Lebih jauh, Indra berpandangan, konstruksi keberadaan hakim pemeriksa dalam RKUHAP perlu diatur agar aplikasi di lapangan menjadi realistis. Menurutnya, soal kewenangan penahanan perlu dipertegas dalam RKUHAP. Dikatakan Indra, berbagai kepentingan dari kepolisian, jaksa dan hakim saling tarik menarik.

Itu pula yang ia alami saat melakukan kunjungan kerja ke berbagai daerah menemui sejumlah stakeholders. Misalnya kata Indra, pihak kepolisian di daerah merasa aturan tersebut memperpanjang birokrasi. Namun Indra berpendapat, prosedur itu tetap harus diimplementasikan agar ada proses penyaringan kewenangan penahanan.

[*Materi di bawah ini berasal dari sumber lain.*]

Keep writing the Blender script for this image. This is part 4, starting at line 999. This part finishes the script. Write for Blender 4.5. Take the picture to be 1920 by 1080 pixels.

“Memang nanti kita akan mengatur ruang subjektifitas itu harus ada sesuatu yang terukur dan limitatif, tegas dan jangan sampai ada ruang untuk disalahgunakan. Tentu kami akan mendapat berbagai masukan bagaimana jalan tengah, dan harus ada fleksibilitas penegak hukum mengambil diskresi. Tapi juga harus ada kepastian hukum jangan sampai ada ruang untuk abuse of power,” pungkasnya.

Mengutip kata pembuka buku ”Hakim Komisaris dalam Sistem Peradilan di Indonesia”, Kepala Badan Pembinaan Hukum Nasional (BPHN) menguraikan, sejak diberlakukan Herziene Indische Reglement (HIR) dengan Staatsblad No. 44 Tahun 1941, istilah regter-commissaris tidak digunakan dalam sistem peradilan. Istilah ini lagi berganti saat Oemar Seno Adjie menjabat sebagai Menteri Kehakiman, yaitu ada hakim komisaris dalam konsep RKUHAP yang diajukan ke DPR pada tahun 1974.

Konsep hakim komisaris mirip dengan dengan konsep yang pernah ada dalam Reglement op de Strafvoerdering. Tetapi dalam perkembangannya, gagasan hakim komisaris tersebut kemudian dianulir oleh Sekretariat Negara yang kemudian diganti dengan lembaga pra-peradilan.